When Julian of Norwich wrote her Revelations of Divine Love, we see both visual and intellectual imagination at work.
And he showed me more, a little thing, the size of a hazelnut, on the palm of my hand, round like a ball. I looked at it thoughtfully and wondered, ‘What is this?’ And the answer came, ‘It is all that is made’. I marvelled that it continued to exist and did not suddenly disintegrate it was so small. And again my mind supplied the answer, ‘It exists, both now and forever, because God loves it. In short, everything owes its existence to the love of God.’
In the above quote from The Revelations of Divine Love, Julian sees something that resembles a ball the size of a hazelnut, and the revelation of what this ball represents appears in her mind.
Imagination allows us to function in the world. It can look forwards to imagine possible outcomes, and backwards as memory. Take for example decision making. Should I meet with Jim for coffee tomorrow? I bring to mind the last three times I met with Jim for coffee and recall how bad it was. Jim constantly moans, and last time we met, he was vulgar and insulted me. But I also remember that his wife was sick, and that could account for his insulting behaviour. Will he be the same if I meet him tomorrow? I picture (imagine) the scene. I imagine Jim not being as rude because his wife is now well, but I know he is always grumpy. I play out the different ways the meeting could go, and I decide to ...
We have all done this. But notice, in the hypothetical situation of having coffee with Jim, I can bring the past and the future into the present. When I bring back to memory my last meeting with Jim, I relive it. I see the same scene, smell the coffee again, hear Jim's words and the hum in the coffee shop, and I feel the same feelings I felt. I have applied all my senses to the scene. The same thing happens when I imagine how the next meeting will go.
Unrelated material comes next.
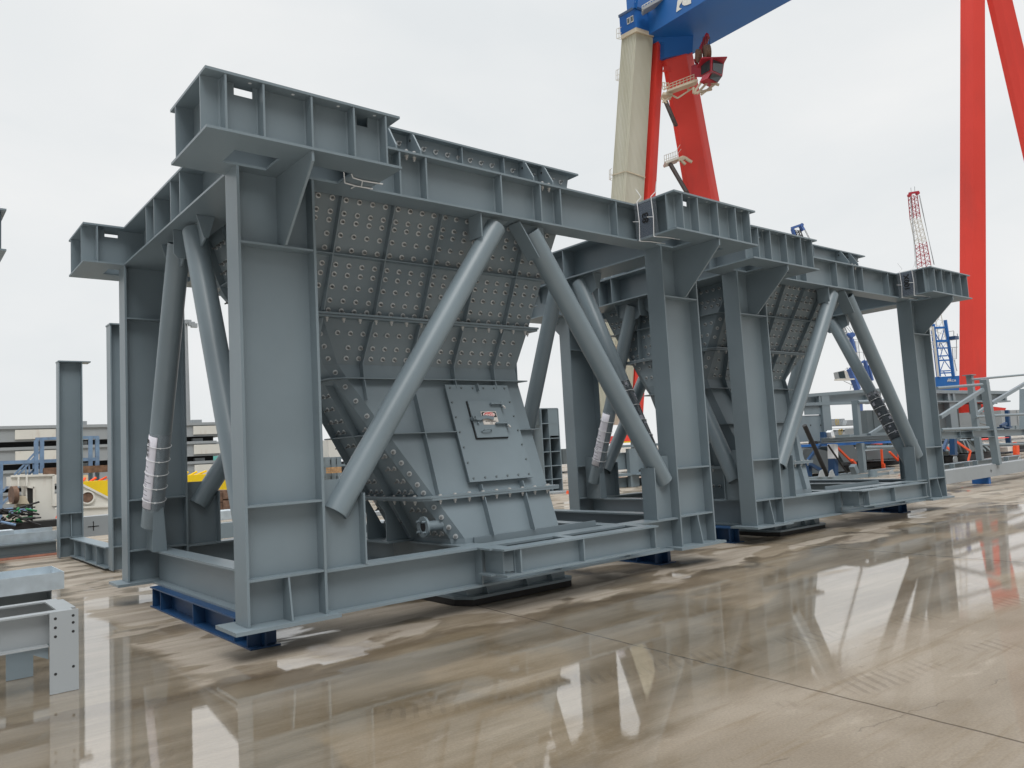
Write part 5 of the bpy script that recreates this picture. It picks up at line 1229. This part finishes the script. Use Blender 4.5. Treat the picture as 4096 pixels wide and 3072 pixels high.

Through our imagination, we bring the past and (a possible) future into the present.
We can pray with bible stories the same way, using our imagination to bring a past biblical scene into our present. We then apply all our senses to the biblical setting to become part of it and live it. In the Spiritual Exercises, St Ignatius calls this the application of the senses.
Many people attribute the method of Christian imaginative prayer to St Ignatius of Loyola. However, it is likely that Ignatius learnt the method from the book Vita Christi (the life of Christ) which he read during his convalescence after a cannonball severely wounded his legs during a battle with the French in Pamplona, northern Spain.
Vita Christi was first printed in the 1470s and written by the fourteenth-century Carthusian monk Ludolph of Saxony. This book was instrumental in developing the Christian prayer method of imaginatively putting ourselves in a biblical scene to savour it. In the book Ludolph writes:
If you want to draw fruit from these mysteries, you must offer yourself as present to what was said and done through our Lord Jesus Christ with the whole affective power of your mind, with loving care, with lingering delight, thus laying aside all other worries and care.
Hear and see these things being narrated, as though you were hearing with your own ears and seeing with your own eyes, for these things are most sweet to those who think on them with desire, and even more so to those who taste them.
And although many of these things are narrated as past events, you must meditate them all as though they were happening in the present moment, because in this way you will certainly taste a greater sweetness. Read then of what has been done as though they were happening now. Bring before your eyes past actions as though they were present. Then you will feel how full of wisdom and delight they are.
Ludolph asks us to take part in the narrative as though we are present, "hearing with your own ears and seeing with your own eyes". He invites us to move from thinking to tasting, and to feel "how full of wisdom and delight they are". The invitation is to enter an experience.
Biblical stories are actual events that took place. Using your imagination, you can bring these events into your present and live them alongside Jesus and the other characters in the story. A method for doing this is below.
As you interact with the scene, the story may change as you are now an integral part of it. For example, when Jesus calls Peter to walk on water, you may find it is you that climbs out of the boat. You may not sink as Peter did, or maybe you do.
You may want to enter the scene as one of the existing characters. You can do this multiple times changing character each time. For example, Luke 2:41-52 tells the story of Mary and Joseph losing the young Jesus on their way back home from Jerusalem. On returning to Jerusalem, they find him in the temple listening to the teachers and asking them questions. In this story, you could be Mary, Joseph, a relative, acquaintance, a teacher, or Jesus himself.
My personal preference is to 'try on' many characters and also be myself. Doing this gives me a more detailed picture of how God is drawing me in the prayer.